Successful Launch of U.S. Lunar Lander Heading to the Moon on a Mission to Make History

Joe Skipper/Reuters
Joe Skipper/Reuters

A lunar lander built by an American company successfully launched from Florida early Thursday, the latest entry in a wildly expensive and perilous race to become the first privately-owned spacecraft to touch down on the moon.

The lander named Odysseus from Houston-based aerospace business Intuitive Machines was atop a SpaceX Falcon 9 rocket that blasted off into the skies over Cape Canaveral just after 1 a.m. local time. If the lander succeeds in making a “soft landing” on the moon, it will be the first U.S. spacecraft to do so since the Apollo 17 landing in 1972.

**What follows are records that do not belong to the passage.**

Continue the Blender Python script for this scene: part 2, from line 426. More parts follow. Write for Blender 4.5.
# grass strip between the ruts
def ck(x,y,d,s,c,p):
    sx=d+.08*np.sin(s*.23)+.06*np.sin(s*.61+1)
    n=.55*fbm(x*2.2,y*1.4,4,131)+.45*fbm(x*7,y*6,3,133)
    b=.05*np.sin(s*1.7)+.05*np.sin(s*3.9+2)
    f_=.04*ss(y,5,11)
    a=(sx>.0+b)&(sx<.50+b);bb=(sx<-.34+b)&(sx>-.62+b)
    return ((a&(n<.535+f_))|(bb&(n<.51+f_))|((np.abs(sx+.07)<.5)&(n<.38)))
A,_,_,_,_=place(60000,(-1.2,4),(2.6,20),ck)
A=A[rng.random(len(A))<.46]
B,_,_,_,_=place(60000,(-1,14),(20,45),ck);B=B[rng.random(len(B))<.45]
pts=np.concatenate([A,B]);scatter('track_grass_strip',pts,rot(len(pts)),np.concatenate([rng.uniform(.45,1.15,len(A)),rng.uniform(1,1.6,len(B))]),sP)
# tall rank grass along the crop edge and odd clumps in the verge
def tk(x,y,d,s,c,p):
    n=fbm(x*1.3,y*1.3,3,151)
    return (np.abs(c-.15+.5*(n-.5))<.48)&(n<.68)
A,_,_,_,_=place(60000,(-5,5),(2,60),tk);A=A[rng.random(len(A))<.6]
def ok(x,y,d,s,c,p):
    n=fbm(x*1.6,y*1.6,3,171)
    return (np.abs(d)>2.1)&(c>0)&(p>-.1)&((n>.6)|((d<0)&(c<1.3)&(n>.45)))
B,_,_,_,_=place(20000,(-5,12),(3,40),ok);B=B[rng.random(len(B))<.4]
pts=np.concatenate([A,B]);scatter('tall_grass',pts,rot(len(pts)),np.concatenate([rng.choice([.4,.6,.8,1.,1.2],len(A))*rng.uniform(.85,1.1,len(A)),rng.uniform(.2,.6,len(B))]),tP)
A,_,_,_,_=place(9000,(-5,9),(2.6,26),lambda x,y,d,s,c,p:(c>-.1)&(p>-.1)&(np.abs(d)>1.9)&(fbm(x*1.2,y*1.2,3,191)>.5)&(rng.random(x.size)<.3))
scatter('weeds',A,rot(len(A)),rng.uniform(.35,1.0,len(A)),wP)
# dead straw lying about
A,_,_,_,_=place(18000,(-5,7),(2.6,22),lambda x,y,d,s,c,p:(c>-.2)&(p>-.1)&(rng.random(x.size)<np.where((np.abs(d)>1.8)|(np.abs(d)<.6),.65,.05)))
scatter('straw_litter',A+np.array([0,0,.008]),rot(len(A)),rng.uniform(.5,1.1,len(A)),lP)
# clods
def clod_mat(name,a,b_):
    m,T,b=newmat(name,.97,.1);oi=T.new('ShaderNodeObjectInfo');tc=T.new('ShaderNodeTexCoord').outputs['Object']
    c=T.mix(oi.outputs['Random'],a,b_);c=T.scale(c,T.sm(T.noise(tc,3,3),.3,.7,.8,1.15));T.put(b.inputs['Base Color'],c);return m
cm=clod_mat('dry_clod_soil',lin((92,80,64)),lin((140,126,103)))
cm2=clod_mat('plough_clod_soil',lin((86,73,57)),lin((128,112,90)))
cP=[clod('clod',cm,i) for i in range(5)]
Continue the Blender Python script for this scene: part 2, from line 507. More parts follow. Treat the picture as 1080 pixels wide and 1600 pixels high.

The IM-1 flight is also carrying six NASA payloads of equipment designed to collect data about the moon before the space agency begins its planned missions to return astronauts to the lunar surface later in the decade. Odysseus is scheduled to land on Feb. 22 close to the moon’s south pole.

That is easier said than done, however, with three previous attempts from private companies hoping to become the first to land on the moon all ending in catastrophic failure.

Astrobotic Technology, of Pittsburgh, saw its spacecraft, Peregrine, burning up in the Earth’s atmosphere last month after it suffered a malfunction soon after being placed in orbit. A software snafu caused a Japanese company’s lunar lander to crash into the surface of the moon last year—the same fate that an Israeli nonprofit’s effort met in 2019.